Sejarah wakaf khairy (untuk tujuan kebaikan)
Adapun wakaf dengan tujuan kebaikan secara umum (wakaf khairy), maka para ahli ilmu berbeda pendapat tentang siapakah yang pertama kali melakukannya di dalam Islam?
Ada yang berpendapat bahwa wakaf dengan tujuan kebaikan (khairy) pertama kali dilakukan oleh Rasulullah shallallahu ‘alaihi wasallam, dan inilah pendapat kaum Anshar. Yaitu, wakaf beliau berupa kebun buah-buahan yang sebelumnya milik Mukhayriq setelah terjadinya perang Uhud.
Ibnu Sa’ad dan Imam Al-Khassaf dalam kitab mereka meriwayatkan dari sahabat Abdullah bin Ka’ab bin Malik, bahwasanya ia berkata,
أول صدقة كانت في الإسلام وقف رسول الله صلى الله عليه وسلم أمواله
“Sedekah (wakaf) pertama dalam Islam adalah wakaf Rasulullah shallallahu ‘alaihi wasallam dari harta beliau.” (At-Thabaqat karya Ibnu Sa’ad, 1: 501 dan Ahkam Al-Awqaf karya Al-Khassaf, hal. 4)

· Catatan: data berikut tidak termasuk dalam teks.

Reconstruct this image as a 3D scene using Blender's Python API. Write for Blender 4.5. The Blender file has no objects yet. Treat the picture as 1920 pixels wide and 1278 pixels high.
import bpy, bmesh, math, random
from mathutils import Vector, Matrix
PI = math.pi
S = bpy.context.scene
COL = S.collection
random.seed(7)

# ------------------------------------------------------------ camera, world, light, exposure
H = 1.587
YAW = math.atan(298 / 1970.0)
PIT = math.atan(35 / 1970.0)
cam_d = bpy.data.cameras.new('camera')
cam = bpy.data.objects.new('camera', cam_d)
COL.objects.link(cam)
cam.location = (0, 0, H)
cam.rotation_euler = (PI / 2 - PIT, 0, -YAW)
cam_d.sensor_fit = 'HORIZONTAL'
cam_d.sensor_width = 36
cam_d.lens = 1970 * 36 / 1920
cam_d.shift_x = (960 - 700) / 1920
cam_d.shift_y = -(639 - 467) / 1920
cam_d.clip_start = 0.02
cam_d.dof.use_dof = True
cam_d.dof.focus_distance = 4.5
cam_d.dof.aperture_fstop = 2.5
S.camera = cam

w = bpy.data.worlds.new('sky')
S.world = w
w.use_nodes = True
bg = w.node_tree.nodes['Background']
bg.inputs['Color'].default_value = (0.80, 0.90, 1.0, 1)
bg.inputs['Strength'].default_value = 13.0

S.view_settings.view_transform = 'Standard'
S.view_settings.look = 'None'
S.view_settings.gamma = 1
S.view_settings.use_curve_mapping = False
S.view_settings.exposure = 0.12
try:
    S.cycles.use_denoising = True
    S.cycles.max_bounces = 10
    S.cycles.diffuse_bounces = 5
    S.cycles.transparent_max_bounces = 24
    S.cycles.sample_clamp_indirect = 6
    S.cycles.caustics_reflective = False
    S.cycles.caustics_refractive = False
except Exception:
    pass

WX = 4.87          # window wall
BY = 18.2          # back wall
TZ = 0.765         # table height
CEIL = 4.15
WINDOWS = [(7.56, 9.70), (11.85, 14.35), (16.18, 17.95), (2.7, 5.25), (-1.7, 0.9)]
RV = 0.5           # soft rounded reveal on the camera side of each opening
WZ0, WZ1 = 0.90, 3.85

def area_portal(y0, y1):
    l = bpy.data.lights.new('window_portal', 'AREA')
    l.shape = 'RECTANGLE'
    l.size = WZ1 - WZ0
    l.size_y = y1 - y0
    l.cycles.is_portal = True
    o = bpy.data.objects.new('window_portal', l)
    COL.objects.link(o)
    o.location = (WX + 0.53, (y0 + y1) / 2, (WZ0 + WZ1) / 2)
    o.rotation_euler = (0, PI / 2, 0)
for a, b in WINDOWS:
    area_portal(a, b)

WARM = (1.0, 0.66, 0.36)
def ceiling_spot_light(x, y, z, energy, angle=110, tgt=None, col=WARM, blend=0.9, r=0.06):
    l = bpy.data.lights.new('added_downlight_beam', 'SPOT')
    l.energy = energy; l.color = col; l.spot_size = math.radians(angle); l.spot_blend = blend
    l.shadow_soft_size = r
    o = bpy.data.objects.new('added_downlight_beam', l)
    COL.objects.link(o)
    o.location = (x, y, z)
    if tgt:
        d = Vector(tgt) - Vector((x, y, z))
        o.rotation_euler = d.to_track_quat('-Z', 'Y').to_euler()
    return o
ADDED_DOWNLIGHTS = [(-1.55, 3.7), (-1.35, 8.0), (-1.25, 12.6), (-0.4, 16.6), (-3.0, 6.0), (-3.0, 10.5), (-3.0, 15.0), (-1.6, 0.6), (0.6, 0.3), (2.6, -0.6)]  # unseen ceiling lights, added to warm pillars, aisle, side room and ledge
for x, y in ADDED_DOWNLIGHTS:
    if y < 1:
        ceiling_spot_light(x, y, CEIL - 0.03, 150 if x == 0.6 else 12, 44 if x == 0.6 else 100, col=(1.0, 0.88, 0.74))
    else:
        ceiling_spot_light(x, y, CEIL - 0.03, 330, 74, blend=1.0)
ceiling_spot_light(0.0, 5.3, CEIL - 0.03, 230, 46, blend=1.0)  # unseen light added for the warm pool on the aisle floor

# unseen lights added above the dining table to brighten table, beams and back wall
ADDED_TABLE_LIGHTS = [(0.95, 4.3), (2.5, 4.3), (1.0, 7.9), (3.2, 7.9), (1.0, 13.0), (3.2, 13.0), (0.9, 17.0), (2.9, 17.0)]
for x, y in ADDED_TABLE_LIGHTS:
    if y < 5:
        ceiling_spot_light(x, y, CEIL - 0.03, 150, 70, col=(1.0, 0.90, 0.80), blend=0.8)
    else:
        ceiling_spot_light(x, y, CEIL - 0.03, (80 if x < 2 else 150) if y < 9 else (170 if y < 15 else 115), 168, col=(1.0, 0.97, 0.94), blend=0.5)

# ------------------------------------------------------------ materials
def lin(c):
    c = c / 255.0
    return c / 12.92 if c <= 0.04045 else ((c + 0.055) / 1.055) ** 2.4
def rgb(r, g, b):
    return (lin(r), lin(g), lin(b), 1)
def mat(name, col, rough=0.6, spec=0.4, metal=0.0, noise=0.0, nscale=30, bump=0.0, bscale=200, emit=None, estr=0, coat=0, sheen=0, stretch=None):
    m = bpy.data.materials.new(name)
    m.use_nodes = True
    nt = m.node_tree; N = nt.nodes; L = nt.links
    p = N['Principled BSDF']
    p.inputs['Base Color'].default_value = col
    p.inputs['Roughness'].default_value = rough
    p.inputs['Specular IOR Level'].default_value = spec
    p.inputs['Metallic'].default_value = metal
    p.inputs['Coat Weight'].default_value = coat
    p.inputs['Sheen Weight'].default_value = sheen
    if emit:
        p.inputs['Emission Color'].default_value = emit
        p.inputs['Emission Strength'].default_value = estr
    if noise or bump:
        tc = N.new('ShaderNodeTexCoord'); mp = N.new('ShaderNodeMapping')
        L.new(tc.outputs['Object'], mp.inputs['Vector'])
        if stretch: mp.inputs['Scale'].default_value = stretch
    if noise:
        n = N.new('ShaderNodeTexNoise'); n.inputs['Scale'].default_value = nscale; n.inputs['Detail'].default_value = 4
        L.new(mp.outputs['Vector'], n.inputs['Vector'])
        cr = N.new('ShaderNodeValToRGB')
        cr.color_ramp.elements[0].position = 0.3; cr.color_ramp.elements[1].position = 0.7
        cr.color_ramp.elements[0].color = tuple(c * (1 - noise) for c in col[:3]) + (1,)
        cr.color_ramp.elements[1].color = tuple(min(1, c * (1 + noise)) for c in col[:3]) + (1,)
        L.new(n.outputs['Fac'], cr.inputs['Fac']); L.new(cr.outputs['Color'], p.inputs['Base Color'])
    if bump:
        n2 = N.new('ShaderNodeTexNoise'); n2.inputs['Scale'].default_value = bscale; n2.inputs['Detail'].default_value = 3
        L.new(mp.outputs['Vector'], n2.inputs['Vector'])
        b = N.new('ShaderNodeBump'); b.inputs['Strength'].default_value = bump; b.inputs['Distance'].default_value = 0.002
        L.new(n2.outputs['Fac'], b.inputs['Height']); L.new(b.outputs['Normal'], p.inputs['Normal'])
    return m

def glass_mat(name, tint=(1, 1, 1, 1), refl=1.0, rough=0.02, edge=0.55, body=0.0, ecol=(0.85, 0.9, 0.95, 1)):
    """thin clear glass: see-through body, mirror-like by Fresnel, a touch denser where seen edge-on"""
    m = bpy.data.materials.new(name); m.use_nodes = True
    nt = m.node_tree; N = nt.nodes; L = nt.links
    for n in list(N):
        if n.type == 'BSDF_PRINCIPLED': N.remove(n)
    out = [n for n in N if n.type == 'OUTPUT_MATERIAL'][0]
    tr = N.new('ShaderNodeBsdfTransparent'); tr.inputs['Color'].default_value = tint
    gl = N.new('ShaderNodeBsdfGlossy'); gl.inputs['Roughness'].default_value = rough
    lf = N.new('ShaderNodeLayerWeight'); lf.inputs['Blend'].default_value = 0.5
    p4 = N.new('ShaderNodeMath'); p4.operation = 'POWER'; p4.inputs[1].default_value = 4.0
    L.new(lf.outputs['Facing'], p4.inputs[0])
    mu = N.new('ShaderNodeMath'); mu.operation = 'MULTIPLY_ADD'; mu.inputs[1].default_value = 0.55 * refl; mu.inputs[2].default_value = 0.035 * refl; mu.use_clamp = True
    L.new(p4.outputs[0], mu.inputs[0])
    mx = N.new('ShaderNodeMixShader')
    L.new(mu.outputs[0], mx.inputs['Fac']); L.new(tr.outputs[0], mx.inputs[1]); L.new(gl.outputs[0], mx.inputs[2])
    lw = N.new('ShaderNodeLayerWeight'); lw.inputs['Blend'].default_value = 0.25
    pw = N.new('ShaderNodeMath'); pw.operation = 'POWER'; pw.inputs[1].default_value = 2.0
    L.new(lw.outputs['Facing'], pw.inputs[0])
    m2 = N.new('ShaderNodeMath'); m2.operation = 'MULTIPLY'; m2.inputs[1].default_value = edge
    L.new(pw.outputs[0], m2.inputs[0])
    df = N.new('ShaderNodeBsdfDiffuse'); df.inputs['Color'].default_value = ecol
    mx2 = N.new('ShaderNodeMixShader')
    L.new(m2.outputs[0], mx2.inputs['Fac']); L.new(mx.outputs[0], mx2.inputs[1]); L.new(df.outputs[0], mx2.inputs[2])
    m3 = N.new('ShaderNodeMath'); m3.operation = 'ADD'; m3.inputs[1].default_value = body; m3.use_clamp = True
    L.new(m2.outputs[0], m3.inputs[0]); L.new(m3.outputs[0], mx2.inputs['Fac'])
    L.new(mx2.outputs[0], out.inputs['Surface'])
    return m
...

Adapun di dalam riwayat Ibnu Sa’ad dari Muhammad bin Ka’ab, disebutkan,
أول صدقة في الإسلام وقف رسول الله صلى الله عليه وسلم أمواله، لما قتل مخيريق بأحد، وأوصي إن أصبت فأموالي لرسول الله صلى الله عليه وسلم، فقبضها رسول الله صلى الله عليه وسلم وتصدق بها
“Amal sedekah pertama dalam Islam adalah wakaf Rasulullah shallallahu ‘alaihi wasallam dari hartanya. Ketika Mukhayriq (seorang rabbi/ulama Yahudi yang kaya raya dan mengagumi Nabi lalu ikut berperang dalam barisan kaum muslimin pada peperangan Uhud) terbunuh di Uhud, ia berwasiat, ‘Jikalau aku terbunuh dalam peperangan ini, maka seluruh hartaku (berupa kebun) menjadi milik Rasulullah shallallahu ‘alaihi wasallam.’ (Ia terbunuh dalam peperangan tersebut). Maka, Rasulullah menerima harta tersebut dan mengeluarkannya sebagai sedekah.” (At-Thabaqat karya Ibnu Sa’ad, 1: 501)

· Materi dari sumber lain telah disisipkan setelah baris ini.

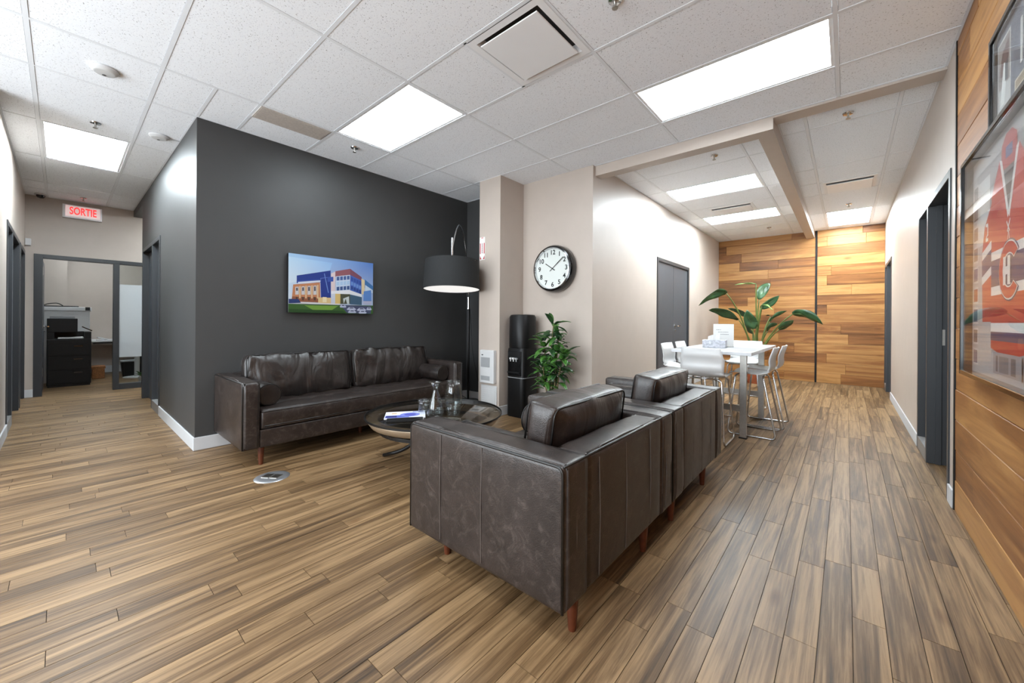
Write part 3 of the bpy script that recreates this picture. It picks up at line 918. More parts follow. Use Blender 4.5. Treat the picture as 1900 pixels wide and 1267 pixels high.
def make_seat(name, label, cat, W, D, HA, LH, AW, BT_, ncush, loc, rz, seed, seat_top=0.44, cush_h=0.36, bol=True, legs=None, group=None, back_seams=(), side_seams=(), cush_top=0.83, lean=12):
    t = thing(name, label, cat, loc, rz, group)
    hw, hd = W / 2, D / 2
    # arms with piping and panel seams
    for s in (-1, 1):
        x0, x1 = (-hw, -hw + AW) if s < 0 else (hw - AW, hw)
        a = obj('arm', soft_box(x0, x1, -hd, hd, LH, HA, 0.022, 0.006, seed + s, 8), 'leather', t, smooth=True)
        xo = (x0 if s < 0 else x1) - s * 0.006
        e = 0.008
        path = fillet([(xo, -hd + e, LH + e), (xo, -hd + e, HA - e), (xo, hd - e, HA - e), (xo, hd - e, LH + e)], 0.03)
        bm = bmesh.new()
        tube(bm, path, 0.006, 8)
        obj('piping', bm, 'piping', a, smooth=True)
        for q in side_seams:
            yy = -hd + q * D
            xs = (x0 if s < 0 else x1) + s * 0.0048
            obj('seam', tubes([(xs - s * 0.003, yy, LH + 0.03), (xs + s * 0.001, yy, (LH + HA) / 2), (xs - s * 0.003, yy, HA - 0.02)], r=0.0022, n=5), 'seam', a)
    # back
    b = obj('back', soft_box(-hw + AW - 0.004, hw - AW + 0.004, hd - BT_, hd - 0.001, LH + 0.005, HA - 0.003, 0.022, 0.006, seed + 5, 10), 'leather', t, smooth=True)
    bm = bmesh.new()
    tube(bm, [(-hw + 0.01, hd - 0.006, HA - 0.006), (hw - 0.01, hd - 0.006, HA - 0.006)], 0.0048, 6)
    obj('piping', bm, 'piping', b, smooth=True)
    for q in back_seams:
        xx = -hw + q * W
        obj('seam', tubes([(xx, hd + 0.001, LH + 0.03), (xx, hd + 0.0058, (LH + HA) / 2), (xx, hd - 0.001, HA - 0.03)], r=0.0024, n=5), 'seam', b)
    # base
    obj('base', soft_box(-hw + AW, hw - AW, -hd + 0.012, hd - BT_, LH, LH + 0.145, 0.012, 0.003, seed + 8, 4), 'leather', t, smooth=True)
    # seat cushion
    T = seat_top - (LH + 0.15)
    SW, SD = W - 2 * AW - 0.01, D - BT_ - 0.02
    bm = tufted_seat(SW, SD, T, max(3, int(SW / 0.2)), 3, seed)
    place(bm, Matrix.Translation((0, -hd + 0.006 + SD / 2, LH + 0.148)))
    sc = obj('seat_cushion', bm, 'leather', t, smooth=True)
    bm = bmesh.new()
    yf = -hd + 0.002
    tube(bm, [(-SW / 2 + 0.02, yf, LH + 0.172), (SW / 2 - 0.02, yf, LH + 0.172)], 0.004, 6)
    obj('piping', bm, 'piping', sc)
    # back cushions
    cw = (W - 2 * AW - 0.04) / ncush
    CT = 0.21
    for i in range(ncush):
        cx = -(W - 2 * AW - 0.04) / 2 + cw * (i + 0.5)
        bm = cushion(cw - 0.006, CT, cush_h, 26, 0.42, 0.24, 0.022 if ncush > 1 else 0.012, seed + 10 + i, (11, 2.6) if ncush > 1 else (5, 2.2))
        mat4 = Matrix.Translation((cx, hd - BT_ - CT / 2 - 0.015, cush_top - cush_h / 2)) @ Matrix.Rotation(math.radians(-lean), 4, 'X')
        place(bm, mat4)
        cu = obj('back_cushion', bm, 'leather_c' if ncush > 1 else 'leather_d', t, smooth=True)
        a_, h_ = cw / 2 - 0.018, cush_h / 2 - 0.012
        for yy in (-CT * 0.34, CT * 0.34):
            pts = fillet([(-a_, yy, -h_ + 0.05), (-a_, yy, h_), (a_, yy, h_), (a_, yy, -h_ + 0.05)], 0.05, 6)
            obj('piping', place(tubes(pts, r=0.0045, n=6), mat4), 'piping', cu, smooth=True)
    if bol:
        BR = 0.088
        BL = min(0.56, D - BT_ - 0.2)
        for s in (-1, 1):
            bm = bolster(BL, BR, seed)
            y_c = -hd + 0.10 + BL / 2
            place(bm, Matrix.Translation((s * (hw - AW - BR - 0.006), y_c, seat_top + BR + 0.012)))
            bo = obj('bolster', bm, 'leather_c', t, smooth='auto')
            for yy in (-BL / 2 + 0.008, BL / 2 - 0.008):
                bm = bmesh.new()
                ring = [(s * (hw - AW - BR - 0.006) + BR * math.cos(2 * PI * k / 24), y_c + yy, seat_top + BR + 0.012 + BR * math.sin(2 * PI * k / 24)) for k in range(24)]
                tube(bm, ring, 0.0045, 6, closed=True)
                obj('piping', bm, 'piping', bo, smooth=True)
    for (lx, ly) in legs:
        bm = lathe([(0.0, 0.0), (0.015, 0.0), (0.0165, 0.008), (0.026, LH + 0.02), (0.0, LH + 0.02)], 16)
        place(bm, Matrix.Translation((lx, ly, 0)))
        obj('leg', bm, 'legwood', t, smooth='auto')
    return t

# long sofa: faces +x
SY0, SY1 = 0.90, 3.15
make_seat('leather_sofa', 'long dark brown leather three seat sofa against the charcoal wall', 'sofa', SY1 - SY0, 0.84, 0.672, 0.145, 0.125, 0.16, 2,
          (-3.915, (SY0 + SY1) / 2, 0), PI / 2, 3, seat_top=0.445, cush_h=0.42, cush_top=0.845,
          legs=[(-0.975, -0.35), (0.975, -0.35), (-0.975, 0.35), (0.975, 0.35), (0.0, -0.1)], side_seams=(), back_seams=(0.33, 0.66), lean=10)
# two armchairs side by side: face -x, backs towards the passage
make_seat('leather_armchair', 'dark brown distressed leather armchair nearest the camera, seen from behind', 'armchair', 1.12, 0.92, 0.66, 0.13, 0.18, 0.16, 1,
          (-1.203, 1.705, 0), -PI / 2, 8, seat_top=0.44, cush_h=0.36, cush_top=0.815,
          legs=[(0.435, 0.42), (-0.24, 0.42), (0.435, -0.31), (-0.40, -0.33)], group='pair of leather armchairs', side_seams=(0.27, 0.56), back_seams=(0.10, 0.30, 0.55, 0.77, 0.93), lean=7)
make_seat('leather_armchair', 'dark brown leather armchair beside the white bar stools, second in the pair', 'armchair', 1.12, 0.92, 0.66, 0.13, 0.18, 0.16, 1,
          (-1.203, 2.845, 0), -PI / 2, 14, seat_top=0.44, cush_h=0.36, cush_top=0.815,
          legs=[(0.49, 0.42), (-0.17, 0.42), (0.435, -0.31), (-0.40, -0.33)], group='pair of leather armchairs', side_seams=(0.27, 0.56), back_seams=(0.08, 0.3, 0.5, 0.68, 0.88), lean=7)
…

Para ulama berselisih pendapat di dalam menghukumi kesahihan riwayat ini. Akan tetapi, cukup bagi kita untuk menunjukkan kesahihannya dan keabsahannya ketika para ulama yang terpercaya memberitahukan kepada kita bahwa ketujuh kebun ini masih ada di kota tersebut, dan orang-orang mendapatkan manfaat dari buahnya hingga masa Tabi’in dan para pengikutnya, yaitu masa Umar bin Abdul Aziz, dan bahkan hingga zaman-zaman selanjutnya.

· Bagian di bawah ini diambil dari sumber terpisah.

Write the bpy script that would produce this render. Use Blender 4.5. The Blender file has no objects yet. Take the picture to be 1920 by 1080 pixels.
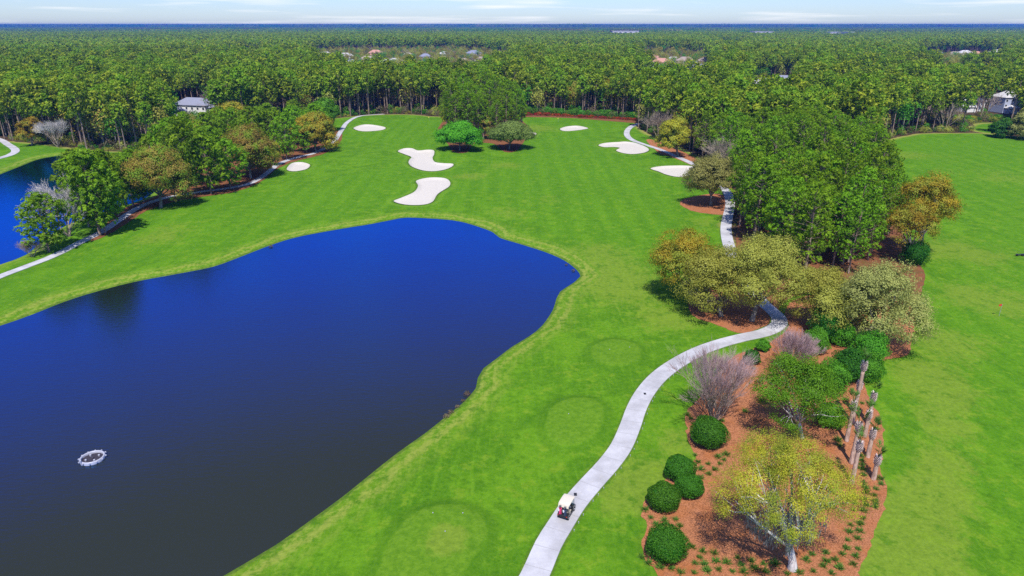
import bpy, math, random
import numpy as np
from mathutils import Vector, Matrix, Euler
from mathutils.geometry import delaunay_2d_cdt
SC = bpy.context.scene
COL = SC.collection
R_ = math.radians
# ------------------------------------------------------------------ camera, sky, sun, exposure
CAMH = 50.0; F = 1280.0; PITCH = math.atan((540-46)/F)
SP, CP = math.sin(PITCH), math.cos(PITCH)
cam = bpy.data.cameras.new('camera'); camo = bpy.data.objects.new('camera', cam); COL.objects.link(camo)
cam.lens = 24; cam.sensor_width = 36; cam.clip_end = 80000; cam.clip_start = 0.5
camo.location = (0, 0, CAMH); camo.rotation_euler = (math.pi/2-PITCH, 0, 0)
SC.camera = camo
SUN_EL = R_(60); SUN_ROT = R_(183)
W = bpy.data.worlds.new('World'); SC.world = W; W.use_nodes = True
wn = W.node_tree; wn.nodes.clear()
def wnode(t, **k):
    n = wn.nodes.new(t)
    for a, b in k.items(): setattr(n, a, b)
    return n
wo = wnode('ShaderNodeOutputWorld'); bg = wnode('ShaderNodeBackground'); bg.inputs[1].default_value = 0.095
sky = wnode('ShaderNodeTexSky', sky_type='NISHITA', sun_disc=False, sun_elevation=SUN_EL, sun_rotation=SUN_ROT, altitude=50, air_density=1.0, dust_density=0.3, ozone_density=3.0)
hs = wnode('ShaderNodeHueSaturation'); hs.inputs['Saturation'].default_value = 1.25
wn.links.new(sky.outputs[0], hs.inputs['Color'])
tcw = wnode('ShaderNodeTexCoord'); mpw = wnode('ShaderNodeMapping'); mpw.inputs['Scale'].default_value = (5, 5, 95)
nzw = wnode('ShaderNodeTexNoise'); nzw.inputs['Scale'].default_value = 1.3; nzw.inputs['Detail'].default_value = 5
rpw = wnode('ShaderNodeValToRGB'); rpw.color_ramp.elements[0].position = 0.52; rpw.color_ramp.elements[1].position = 0.82
mxw = wnode('ShaderNodeMix', data_type='RGBA')
wn.links.new(tcw.outputs['Generated'], mpw.inputs[0]); wn.links.new(mpw.outputs[0], nzw.inputs['Vector'])
wn.links.new(nzw.outputs[0], rpw.inputs[0]); wn.links.new(rpw.outputs[0], mxw.inputs[0])
tnw = wnode('ShaderNodeMix', data_type='RGBA', blend_type='MULTIPLY'); tnw.inputs[0].default_value = 1; tnw.inputs[7].default_value = (.84, 1.01, 1.55, 1)
wn.links.new(hs.outputs[0], tnw.inputs[6]); wn.links.new(tnw.outputs[2], mxw.inputs[6]); mxw.inputs[7].default_value = (9.2, 9.4, 9.6, 1)
wn.links.new(mxw.outputs[2], bg.inputs[0]); wn.links.new(bg.outputs[0], wo.inputs[0])
sl = bpy.data.lights.new('sun', 'SUN'); sl.energy = 5.0; sl.angle = R_(0.5); sl.color = (1, .965, .9)
so = bpy.data.objects.new('sun', sl); COL.objects.link(so)
sdir = Vector((math.sin(SUN_ROT)*math.cos(SUN_EL), math.cos(SUN_ROT)*math.cos(SUN_EL), math.sin(SUN_EL)))
so.rotation_euler = sdir.to_track_quat('Z', 'Y').to_euler()
SC.view_settings.view_transform = 'Standard'; SC.view_settings.look = 'None'; SC.view_settings.gamma = 1
SC.view_settings.exposure = 0.28
SC.cycles.max_bounces = 6; SC.cycles.diffuse_bounces = 3; SC.cycles.glossy_bounces = 2; SC.cycles.transmission_bounces = 3
SC.cycles.volume_bounces = 0; SC.cycles.use_denoising = False; SC.cycles.sample_clamp_indirect = 4

# ------------------------------------------------------------------ helpers
def G(px, py, z=0.0):
    v = (py-540)/F; d = (CAMH-z)/(SP+v*CP)
    return (d*(px-960)/F, d*(CP-v*SP))
def HT(px, by, ty):
    """height of a thing standing at pixel row by whose top shows at row ty"""
    x, y = G(px, by); v = (ty-540)/F
    k = y*(SP+v*CP)/(CP-v*SP)
    return CAMH-k
def XY(px, Y, z=0.0):
    zc = Y*CP+(CAMH-z)*SP
    return ((px-960)/F*zc, Y)
def catmull(P, step, closed=True):
    P = [np.array(p[:2], float) for p in P]; n = len(P); out = []
    m = n if closed else n-1
    for i in range(m):
        if closed: a, b, c, d = P[i-1], P[i], P[(i+1) % n], P[(i+2) % n]
        else: a, b, c, d = P[max(i-1, 0)], P[i], P[i+1], P[min(i+2, n-1)]
        k = max(1, int(np.linalg.norm(c-b)/step))
        for j in range(k):
            t = j/k
            out.append(.5*((2*b)+(c-a)*t+(2*a-5*b+4*c-d)*t*t+(3*b-a-3*c+d)*t**3))
    if not closed: out.append(P[-1])
    return np.array(out)
def sdist(poly, X, Y):
    """signed distance, positive inside"""
    d2 = np.full(X.shape, 1e18); ins = np.zeros(X.shape, bool)
    n = len(poly)
    for i in range(n):
        ax, ay = poly[i]; bx, by = poly[(i+1) % n]
        ex, ey = bx-ax, by-ay; L = ex*ex+ey*ey+1e-12
        t = np.clip(((X-ax)*ex+(Y-ay)*ey)/L, 0, 1)
        dx = X-ax-t*ex; dy = Y-ay-t*ey
        np.minimum(d2, dx*dx+dy*dy, out=d2)
        if ay != by:
            c = ((ay > Y) != (by > Y)) & (X < ex*(Y-ay)/(ey if ey else 1e-12)+ax)
            ins ^= c
    return np.where(ins, 1, -1)*np.sqrt(d2)
def sdist_local(poly, X, Y, margin, far):
    out = np.full(X.shape, float(far))
    m = (X > poly[:, 0].min()-margin) & (X < poly[:, 0].max()+margin) & (Y > poly[:, 1].min()-margin) & (Y < poly[:, 1].max()+margin)
    if m.any(): out[m] = sdist(poly, X[m], Y[m])
    return out
def tag(o, label=None, cat=None, group=None, kind=None):
    if label: o['label'] = label
    if cat: o['category'] = cat
    if group: o['group'] = group
    if kind: o['kind'] = kind
    return o
def empty(name, loc, rz=0, label=None, cat=None, group=None, scale=1):
    o = bpy.data.objects.new(name, None); COL.objects.link(o); o.location = loc; o.rotation_euler = (0, 0, rz)
    o.scale = (scale,)*3; o.empty_display_size = .3
    return tag(o, label, cat, group)
def link(name, me, parent=None, mat=None):
    o = bpy.data.objects.new(name, me); COL.objects.link(o)
    if parent: o.parent = parent
    if mat is not None and not me.materials: me.materials.append(mat)
    return o
def copy_tree(o, parent=None):
    c = o.copy(); COL.objects.link(c); c.parent = parent
    for ch in list(o.children): copy_tree(ch, c)
    return c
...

Adapun kaum Muhajirin, mereka berpendapat bahwa wakaf khairy (dengan tujuan kebaikan) yang pertama adalah wakaf sahabat ‘Umar bin Khattab radhiyallahu ‘anhu. Hal ini disampaikan oleh anak beliau Abdullah bin ‘Umar radhiyallahu ‘anhuma,
أَنْ عُمَرَ بنَ الخَطَّابِ أصابَ أرْضًا بخَيْبَرَ، فأتَى النبيَّ صَلَّى اللهُ عليه وسلَّمَ يَسْتَأْمِرُهُ فيها، فقالَ: يا رَسولَ اللَّهِ، إنِّي أصَبْتُ أرْضًا بخَيْبَرَ لَمْ أُصِبْ مالًا قَطُّ أنْفَسَ عِندِي منه، فَما تَأْمُرُ بهِ؟ قالَ: إنْ شِئْتَ حَبَسْتَ أصْلَها، وتَصَدَّقْتَ بها قالَ: فَتَصَدَّقَ بها عُمَرُ، أنَّه لا يُباعُ ولا يُوهَبُ ولا يُورَثُ، وتَصَدَّقَ بها في الفُقَراءِ، وفي القُرْبَى وفي الرِّقابِ، وفي سَبيلِ اللَّهِ، وابْنِ السَّبِيلِ، والضَّيْفِ لا جُناحَ علَى مَن ولِيَها أنْ يَأْكُلَ مِنْها بالمَعروفِ، ويُطْعِمَ غيرَ مُتَمَوِّلٍ قالَ: فَحَدَّثْتُ به ابْنَ سِيرِينَ، فقالَ: غيرَ مُتَأَثِّلٍ مالًا.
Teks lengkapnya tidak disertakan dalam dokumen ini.